## Given task
Beginning with the line where "Ri = 12.42+.5*k" appears, restate the lines word for word through the last one in the listing.

## Data segment
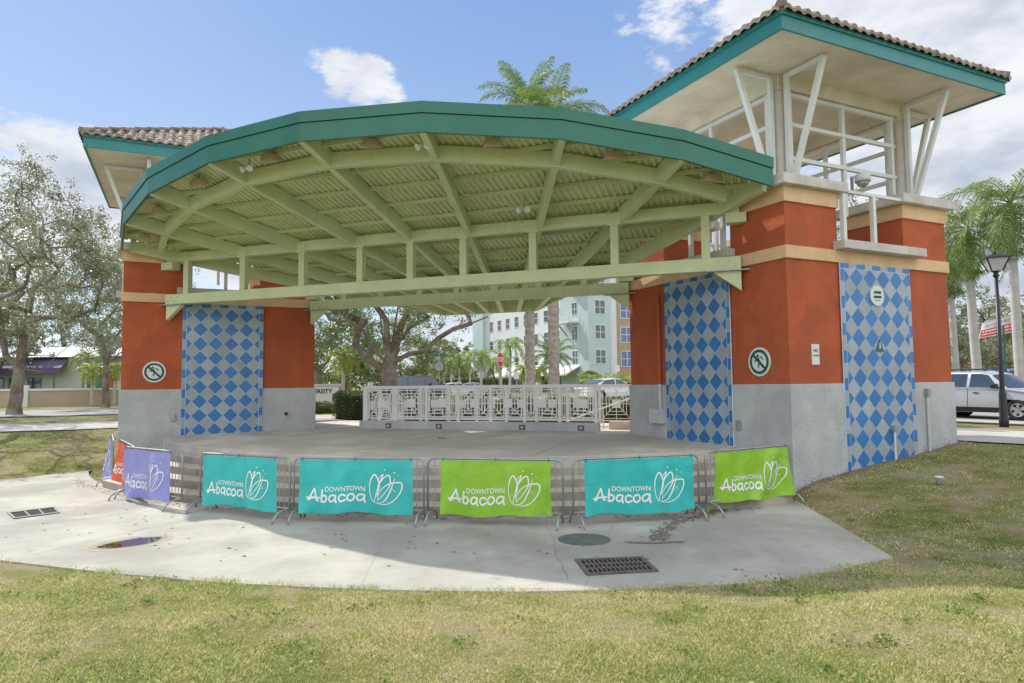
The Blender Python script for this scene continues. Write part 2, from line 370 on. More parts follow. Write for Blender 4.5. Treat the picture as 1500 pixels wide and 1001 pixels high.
# ================================================================ GROUND
RC = 7.8                       # all stage arcs are centred on (0, RC)
def sst(x, a, b):
    t = np.clip((x-a)/(b-a), 0, 1); return t*t*(3-2*t)
YO = [(-10.45, -7.1), (-9.6, -7.9), (-8.5, -8.8), (-7, -9.6), (-5, -10.3), (-3, -10.75), (-1.26, -10.94), (.63, -10.96), (2.28, -10.9), (3.63, -10.71), (4.85, -10.47), (6, -10.16), (7.1, -9.74), (8.2, -9.2), (8.97, -8.72), (9.7, -8.0), (10.39, -7.18)]
def youter(x): return np.interp(x, [p[0] for p in YO], [p[1] for p in YO])
def sides(x, y): return (np.abs(x)-9.45-(-2.9-y)*.22)/1.024
def ground(x, y):
    x = np.asarray(x, float); y = np.asarray(y, float)
    d = (youter(x)-y)*.92
    front = np.where(d > 0, -.012+.085*np.clip(d, 0, 14)*sst(d, -.2, 1.6), -.07)
    # side line from (9.5,-3.2) to (10.6,-7.6); beyond it the lawn climbs towards the streets
    ax = np.abs(x); ds = sides(x, y)
    uu = (ax+y)*S2
    rise = np.maximum(.86*np.clip((uu-4)/7.2, 0, 1), .86*sst(y, 1.5, 5))
    side = np.where(ds > 0, -.03+rise*sst(ds, -.3, .9), -.07)
    side = np.where(y > -2.9, rise*sst(ax, 9.35, 9.75)-.07*(1-sst(ax, 9.3, 9.8)), side)
    side = np.where((ax < 9.4) & (y < -.5), -.07, side)
    side = np.where((ax < 9.4) & (y >= -.5), np.maximum(side, .3), side)
    side = np.where(y > 5, np.maximum(side, .86), side)
    h = np.maximum(front, side)
    h = h+.32*sst(y, 12, 26)*sst(x, -22, -10)
    lump = .03*np.sin(x*1.3+y*.7)*np.sin(y*1.1-x*.4)*sst(np.maximum(d, ds), .5, 3)*(1-sst(y, 2, 6))
    return h+lump
xs = np.concatenate([[-600, -350, -200, -120, -80, -60, -50], np.arange(-42, -15.2, .8), np.arange(-15, 22, .22), np.arange(22.2, 34, .8), [36, 40, 46, 60, 80, 120, 200, 350, 600]])
ys = np.concatenate([[-300, -150, -80, -50, -35, -28, -24], np.arange(-22, 8, .22), np.arange(8, 32, .8), [34, 38, 45, 60, 80, 120, 200, 350, 700]])
gx, gy = np.meshgrid(xs, ys); gz = ground(gx, gy)
nx, ny = len(xs), len(ys)
V_ = np.stack([gx.ravel(), gy.ravel(), gz.ravel()], 1)
i, j = np.meshgrid(np.arange(nx-1), np.arange(ny-1)); a = (j*nx+i).ravel()
lawn = npmesh('lawn', V_, np.stack([a, a+1, a+1+nx, a+nx], 1), M['lawn']); tag(lawn, kind='structure')
lawn.data.polygons.foreach_set('use_smooth', [True]*len(lawn.data.polygons))
# forecourt paving (a ring sector)
mb = MB(); N = 96; pts = []
for k in range(N+1):
    s = -1+2*k/N; a0 = R(41.3)*s; ix_, iy_ = 14.35*math.sin(a0), RC-14.35*math.cos(a0); ox_ = 10.39*s; oy_ = float(youter(ox_))
    if k in (0, N): ix_, iy_ = 9.45*s, -2.9
    for f_ in (0, .3, .6, 1, 1): pts.append((ix_+(ox_-ix_)*f_, iy_+(oy_-iy_)*f_, 0))
    pts[-1] = (pts[-1][0], pts[-1][1], -.15)
fs = [(k*5+q, k*5+q+1, (k+1)*5+q+1, (k+1)*5+q) for k in range(N) for q in range(4)]
mb.add(pts, fs)
for sgn in (-1, 1):
    i0 = 0 if sgn < 0 else N*5
    q = [pts[i0+z] for z in range(4)]
    mb.add(q+[(x, y, -.15) for x, y, z in q], [(z, z+1, z+5, z+4) for z in range(3)])
tag(mb.build('forecourt_paving', M['concrete']), kind='structure')
# paving joints and hairline cracks, as thin dark seams
mb = MB()
for deg in (-24, -3.6, 20.5):
    p = []
    for k in range(24):
        rr = 14.5+(18.5-14.5)*k/23; a_ = R(deg)+.0009*math.sin(k*1.7+deg)+.0012*math.sin(k*.6+deg)
        p.append((rr*math.sin(a_), RC-rr*math.cos(a_)))
    wd = .0035
    mb.add([(x-wd, y, .004) for x, y in p]+[(x+wd, y, .004) for x, y in p], [(k, k+1, 24+k+1, 24+k) for k in range(23)])
tag(mb.build('paving_joints', M['seam']), kind='structure')
# dried mud and leaf litter below the right barricades, leaf specks
mt, t, b = base_mat('mud_stain'); g_ = t.new('ShaderNodeNewGeometry')
t.inp(b.inputs['Base Color'], (.19, .155, .12, 1)); b.inputs['Roughness'].default_value = .95
tc = t.new('ShaderNodeTexCoord'); o_ = t.new('ShaderNodeVectorMath', operation='LENGTH'); t.l.new(tc.outputs['Object'], o_.inputs[0])
M['mud'] = mt
def mud(name, path, wid, n, mtl, label):
    vs = []; fs = []
    for k in range(n):
        s = random.random()*(len(path)-1); i_ = int(s); f_ = s-i_
        x = path[i_][0]*(1-f_)+path[i_+1][0]*f_+random.gauss(0, wid); y = path[i_][1]*(1-f_)+path[i_+1][1]*f_+random.gauss(0, wid*.8)
        q = random.uniform(.008, .045); o_ = len(vs); an = random.random()*6
        for z in range(5):
            r_ = q*random.uniform(.5, 1.1); vs.append((x+r_*math.cos(an+z*1.256), y+r_*.8*math.sin(an+z*1.256), .005+.004*random.random()))
        fs.append(tuple(range(o_, o_+5)))
    mb = MB(); mb.add(vs, fs); return tag(mb.build(name, mtl), label, kind='stuff')
g1 = [G(x, y, 0) for x, y in ((1110, 737), (1060, 745), (1020, 757), (985, 768), (966, 782), (960, 792))]
mud('leaf_litter', [(p.x, p.y) for p in g1], .075, 700, M['mud'], 'damp brown mud and leaf litter trailing across the paving')
g1 = [G(x, y, 0) for x, y in ((920, 795), (955, 796), (1000, 794))]
mud('leaf_litter', [(p.x, p.y) for p in g1], .03, 220, M['mud'], 'thin dark smear of mud beside the round manhole cover')
g1 = [(14.7*math.sin(R(a_)), RC-14.7*math.cos(R(a_))) for a_ in range(-36, 38, 4)]
mud('leaf_litter', g1, .10, 500, M['mud'], 'small dead leaves and grit gathered along the bottom step')
for k in range(1):
    p_ = [(random.uniform(-6, 9), random.uniform(-10.3, -7)) for z in range(60)]
    mud('leaf_litter', p_, .5, 110, M['mud'], 'scattered dark leaf specks on the pale paving')
# soil strip along the right tower foot
mb = MB(); K = 40
A = Vector((7.42+5.7361/2*S2, -5.7361/2*S2, 0)); U = Vector((S2, S2, 0)); Vv = Vector((-S2, S2, 0))
L1, L2 = 5.7361, 5.5212
for k in range(K+1):
    s = -.6+6.4*k/K
    for q, dz in ((.15, .02), (-.10-.10*abs(math.sin(k*1.3)), .02), (-.22-.22*abs(math.sin(k*.9+1)), -.02)):
        p = A+U*s+Vv*q; mb.v.append((p.x, p.y, float(ground(p.x, p.y))+dz+.006*math.sin(k*5.1)))
for k in range(K):
    for q in range(2): mb.f.append((k*3+q, k*3+q+1, k*3+q+4, k*3+q+3)); mb.mi.append(0)
tag(mb.build('soil_strip', M['soil']), kind='structure')
# streets and walks: u runs right-and-away, v runs left-and-away
def UV(u, v, z=0): return Vector(((u-v)*S2, (u+v)*S2, z))
def strip(name, u0, u1, v0, v1, mt, z, dz=.0, nseg=60, thick=.0):
    mb = MB(); long_u = abs(u1-u0) > abs(v1-v0)
    pts = []
    for k in range(nseg+1):
        f = k/nseg
        a_, b_ = ((u0+(u1-u0)*f, v0), (u0+(u1-u0)*f, v1)) if long_u else ((u0, v0+(v1-v0)*f), (u1, v0+(v1-v0)*f))
        for q in range(5):
            uu = a_[0]+(b_[0]-a_[0])*q/4; vv = a_[1]+(b_[1]-a_[1])*q/4
            p = UV(uu, vv); pts.append((p.x, p.y, float(ground(p.x, p.y))+z))
    mb.add(pts, [(k*5+q, k*5+q+1, (k+1)*5+q+1, (k+1)*5+q) for k in range(nseg) for q in range(4)])
    return tag(mb.build(name, mt), kind='structure')
strip('sidewalk', -120, 14.9, 10.9, 16.6, M['walk'], .035, nseg=200)
strip('street', -160, 200, 25.4, 37, M['asphalt'], .03, nseg=160)
strip('street', 18.2, 30, -90, 25.2, M['asphalt'], .03, nseg=160)
strip('sidewalk', 10.95, 14.9, -60, 10.7, M['walk'], .035, nseg=140)
strip('path', 1.0, 3.6, 15.8, 25.2, M['brick'], .02)
strip('path', 3.0, 9.4, 3.0, 11.2, M['brick'], .02, nseg=20)
# kerbs
for (u0, u1, v0, v1) in ((-160, 17.6, 25.0, 25.3), (-160, 200, 37.1, 37.45), (17.7, 18.1, -90, 25.0), (30.1, 30.4, -90, 25.0)):
    strip('kerb', u0, u1, v0, v1, M['kerb'], .10)

# ================================================================ STAGE
zdeck = lambda x, y: .885+.012*y
def arc(Rr, x0, x1, n=60):
    a0 = math.asin(x0/Rr); a1 = math.asin(x1/Rr)
    return [(Rr*math.sin(a0+(a1-a0)*k/n), RC-Rr*math.cos(a0+(a1-a0)*k/n)) for k in range(n+1)]
st = thing('stage', 'round fronted grey concrete stage with shallow steps between the two towers', 'stage', (0, 0, 0))
fr = arc(12.5, -7.75, 7.75)
poly = [(-8.35, -.80)]+[(-8.05, -1.45)]+fr+[(8.05, -1.45), (8.35, -.80), (9.2, .6), (7.0, 6.2), (-7.0, 6.2), (-9.2, .6)]
MB().prism(poly, -.1, zdeck).build('deck', M['deck'], st, bevel=.015)
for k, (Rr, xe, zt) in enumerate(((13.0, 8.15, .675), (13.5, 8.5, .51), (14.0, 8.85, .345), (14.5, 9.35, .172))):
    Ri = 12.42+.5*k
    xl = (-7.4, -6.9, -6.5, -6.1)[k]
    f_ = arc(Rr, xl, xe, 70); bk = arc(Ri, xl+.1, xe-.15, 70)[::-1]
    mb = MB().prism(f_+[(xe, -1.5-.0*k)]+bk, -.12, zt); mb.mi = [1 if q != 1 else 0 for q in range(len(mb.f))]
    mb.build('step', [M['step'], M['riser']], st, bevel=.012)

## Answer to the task
    Ri = 12.42+.5*k
    xl = (-7.4, -6.9, -6.5, -6.1)[k]
    f_ = arc(Rr, xl, xe, 70); bk = arc(Ri, xl+.1, xe-.15, 70)[::-1]
    mb = MB().prism(f_+[(xe, -1.5-.0*k)]+bk, -.12, zt); mb.mi = [1 if q != 1 else 0 for q in range(len(mb.f))]
    mb.build('step', [M['step'], M['riser']], st, bevel=.012)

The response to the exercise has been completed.